Started 3-0 averaging 20 ppg. or fewer (since 2000)

Okay, so the Tigers are not one of the 40 best offenses in college football. Surely they still stack up favorably in the grand scheme, right?

Not even close.

Their yardage and scoring totals rank towards the bottom of the FBS, and their efficiency numbers are abysmal. LSU stands just 95th nationally in EPA per play and a miserable 104th in success rate. That’s stat talk for “we can’t move the ball.”

“There’s gonna be some times in the SEC we’re gonna have to score more than 20 points,” Kelly said this week. “Let’s get that straight. I think we all know that. So this is about continuing to develop the areas that need that work, and it’s our running game. I believe we can throw the football every down if we need to, and I believe that we can protect effectively, so this is really about trying to work on your weaknesses and develop them as we go through this week and moving forward.”

The offensive line, at least in run blocking, is arguably chief among those weaknesses. It is a largely revamped group compared to the NFL draft prospect-laden units of years past, and too often it has put the Tigers in third-and-long situations. A banged-up Garrett Nussmeier — who Kelly revealed is battling through tightness in his torso — can only shoulder so much of the load with his passing game.
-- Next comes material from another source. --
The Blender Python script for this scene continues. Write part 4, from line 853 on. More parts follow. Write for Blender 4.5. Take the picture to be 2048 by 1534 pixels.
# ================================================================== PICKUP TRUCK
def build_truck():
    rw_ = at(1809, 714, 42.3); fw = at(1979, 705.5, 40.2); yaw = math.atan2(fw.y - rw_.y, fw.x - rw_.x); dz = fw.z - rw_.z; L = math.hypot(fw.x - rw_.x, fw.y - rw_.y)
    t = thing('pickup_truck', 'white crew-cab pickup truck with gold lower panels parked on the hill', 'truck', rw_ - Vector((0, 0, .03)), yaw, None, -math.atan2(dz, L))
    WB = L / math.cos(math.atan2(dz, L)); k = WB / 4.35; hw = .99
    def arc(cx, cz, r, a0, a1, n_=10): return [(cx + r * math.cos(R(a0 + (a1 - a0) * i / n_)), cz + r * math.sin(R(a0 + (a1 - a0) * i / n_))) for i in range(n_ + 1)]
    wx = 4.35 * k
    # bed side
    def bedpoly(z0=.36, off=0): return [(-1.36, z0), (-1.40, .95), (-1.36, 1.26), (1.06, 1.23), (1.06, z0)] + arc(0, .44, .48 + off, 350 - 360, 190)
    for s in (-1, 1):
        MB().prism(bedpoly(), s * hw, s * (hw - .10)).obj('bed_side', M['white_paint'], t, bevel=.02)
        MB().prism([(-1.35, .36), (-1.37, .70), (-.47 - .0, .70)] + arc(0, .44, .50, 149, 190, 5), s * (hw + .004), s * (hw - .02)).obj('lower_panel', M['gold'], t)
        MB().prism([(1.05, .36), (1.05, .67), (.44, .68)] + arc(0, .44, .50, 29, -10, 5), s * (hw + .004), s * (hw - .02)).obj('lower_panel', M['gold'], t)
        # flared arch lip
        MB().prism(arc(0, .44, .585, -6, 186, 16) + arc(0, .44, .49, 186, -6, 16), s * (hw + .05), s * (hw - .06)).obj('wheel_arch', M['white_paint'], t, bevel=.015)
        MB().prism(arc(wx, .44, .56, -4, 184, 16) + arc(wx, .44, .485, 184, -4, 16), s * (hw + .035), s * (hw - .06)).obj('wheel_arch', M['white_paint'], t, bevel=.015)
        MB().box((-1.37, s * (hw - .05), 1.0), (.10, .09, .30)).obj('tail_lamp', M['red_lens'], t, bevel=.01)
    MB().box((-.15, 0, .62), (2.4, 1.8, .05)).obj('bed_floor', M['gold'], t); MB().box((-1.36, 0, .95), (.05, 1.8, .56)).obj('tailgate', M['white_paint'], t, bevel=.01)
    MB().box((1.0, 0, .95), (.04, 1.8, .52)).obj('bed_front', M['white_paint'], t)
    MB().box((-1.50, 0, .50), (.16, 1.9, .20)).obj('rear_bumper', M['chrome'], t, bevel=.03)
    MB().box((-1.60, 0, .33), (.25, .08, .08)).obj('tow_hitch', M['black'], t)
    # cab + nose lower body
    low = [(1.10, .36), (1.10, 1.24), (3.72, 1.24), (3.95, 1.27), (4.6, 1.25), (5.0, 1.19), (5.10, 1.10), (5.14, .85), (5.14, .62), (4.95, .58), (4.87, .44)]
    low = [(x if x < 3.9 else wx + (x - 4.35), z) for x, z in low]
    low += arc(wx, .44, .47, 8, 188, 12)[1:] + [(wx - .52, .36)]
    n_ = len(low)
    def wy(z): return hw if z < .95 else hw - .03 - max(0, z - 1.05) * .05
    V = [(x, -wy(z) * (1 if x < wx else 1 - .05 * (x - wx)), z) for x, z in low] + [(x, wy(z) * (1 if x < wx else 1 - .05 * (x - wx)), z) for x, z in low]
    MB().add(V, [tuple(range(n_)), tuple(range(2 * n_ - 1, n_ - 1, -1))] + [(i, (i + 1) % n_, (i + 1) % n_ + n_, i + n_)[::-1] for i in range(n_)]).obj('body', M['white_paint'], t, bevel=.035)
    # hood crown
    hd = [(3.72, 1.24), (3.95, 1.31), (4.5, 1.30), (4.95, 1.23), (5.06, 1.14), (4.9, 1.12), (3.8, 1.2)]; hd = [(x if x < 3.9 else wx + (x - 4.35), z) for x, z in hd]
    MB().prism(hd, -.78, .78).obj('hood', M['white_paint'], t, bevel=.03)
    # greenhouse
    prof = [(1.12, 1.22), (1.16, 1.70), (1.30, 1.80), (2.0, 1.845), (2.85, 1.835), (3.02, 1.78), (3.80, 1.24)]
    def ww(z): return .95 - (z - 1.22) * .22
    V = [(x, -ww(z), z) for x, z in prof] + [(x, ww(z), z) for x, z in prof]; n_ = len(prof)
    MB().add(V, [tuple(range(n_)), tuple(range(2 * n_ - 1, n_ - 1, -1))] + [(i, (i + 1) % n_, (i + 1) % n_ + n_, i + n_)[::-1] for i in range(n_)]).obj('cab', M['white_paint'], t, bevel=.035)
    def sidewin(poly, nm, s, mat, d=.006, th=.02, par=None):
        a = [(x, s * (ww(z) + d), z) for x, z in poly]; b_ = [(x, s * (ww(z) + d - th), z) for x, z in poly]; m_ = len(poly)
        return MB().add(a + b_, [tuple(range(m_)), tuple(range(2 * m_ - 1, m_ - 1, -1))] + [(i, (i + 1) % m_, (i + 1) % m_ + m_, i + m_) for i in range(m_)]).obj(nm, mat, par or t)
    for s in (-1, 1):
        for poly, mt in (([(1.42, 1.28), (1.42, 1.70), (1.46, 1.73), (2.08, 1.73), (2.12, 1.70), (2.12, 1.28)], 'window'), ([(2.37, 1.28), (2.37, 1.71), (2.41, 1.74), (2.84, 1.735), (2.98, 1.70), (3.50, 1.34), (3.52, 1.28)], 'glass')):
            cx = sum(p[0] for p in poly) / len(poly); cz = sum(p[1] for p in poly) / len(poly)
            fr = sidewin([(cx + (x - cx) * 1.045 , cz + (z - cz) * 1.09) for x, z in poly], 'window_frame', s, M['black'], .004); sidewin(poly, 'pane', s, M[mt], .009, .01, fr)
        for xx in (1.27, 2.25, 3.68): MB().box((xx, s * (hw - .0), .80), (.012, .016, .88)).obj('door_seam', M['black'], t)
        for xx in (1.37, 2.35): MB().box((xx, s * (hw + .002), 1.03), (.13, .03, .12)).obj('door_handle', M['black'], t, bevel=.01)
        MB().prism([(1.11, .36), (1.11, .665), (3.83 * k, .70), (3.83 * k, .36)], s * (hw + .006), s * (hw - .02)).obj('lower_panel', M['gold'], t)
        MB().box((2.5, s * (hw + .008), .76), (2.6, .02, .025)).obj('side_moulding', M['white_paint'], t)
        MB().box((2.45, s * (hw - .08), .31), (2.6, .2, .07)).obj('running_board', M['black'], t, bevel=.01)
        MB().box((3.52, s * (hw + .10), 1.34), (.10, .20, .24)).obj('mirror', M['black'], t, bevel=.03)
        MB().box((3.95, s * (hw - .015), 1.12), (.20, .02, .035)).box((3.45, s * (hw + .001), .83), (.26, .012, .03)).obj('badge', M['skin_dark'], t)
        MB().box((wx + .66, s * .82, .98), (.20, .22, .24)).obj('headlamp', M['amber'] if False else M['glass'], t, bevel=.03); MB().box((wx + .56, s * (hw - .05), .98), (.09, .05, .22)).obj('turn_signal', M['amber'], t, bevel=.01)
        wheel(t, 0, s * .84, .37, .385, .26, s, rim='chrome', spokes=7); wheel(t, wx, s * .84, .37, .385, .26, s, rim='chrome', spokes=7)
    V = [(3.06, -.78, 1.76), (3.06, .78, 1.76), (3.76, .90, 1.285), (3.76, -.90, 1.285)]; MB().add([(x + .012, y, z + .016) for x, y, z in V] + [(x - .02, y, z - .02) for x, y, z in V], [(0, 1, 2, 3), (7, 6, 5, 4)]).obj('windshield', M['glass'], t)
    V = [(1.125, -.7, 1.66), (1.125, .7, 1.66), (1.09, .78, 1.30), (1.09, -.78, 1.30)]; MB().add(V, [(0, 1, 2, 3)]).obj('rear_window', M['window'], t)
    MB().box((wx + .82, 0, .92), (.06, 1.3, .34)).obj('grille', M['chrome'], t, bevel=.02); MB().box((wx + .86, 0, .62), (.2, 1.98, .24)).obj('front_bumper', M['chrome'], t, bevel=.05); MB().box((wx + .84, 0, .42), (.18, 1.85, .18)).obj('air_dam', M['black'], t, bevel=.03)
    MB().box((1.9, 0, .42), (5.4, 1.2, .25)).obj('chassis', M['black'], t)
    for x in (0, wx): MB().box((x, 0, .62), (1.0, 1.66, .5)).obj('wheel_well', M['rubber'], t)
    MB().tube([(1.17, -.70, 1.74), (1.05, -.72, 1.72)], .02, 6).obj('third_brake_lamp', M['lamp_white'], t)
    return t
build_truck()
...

It is a good thing the defense has finally begun to hold up its end of the bargain after struggling mightily over the first three years of Kelly’s tenure, because that unit is suddenly LSU’s bread and butter. If not for the highly touted transfer portal additions on that side of the ball living up to their hype, the Tigers would likely be in a bad, bad place early in 2025.

No. 3 LSU returns to action on Saturday against SE Louisiana before traveling to No. 13 Ole Miss in Week 5.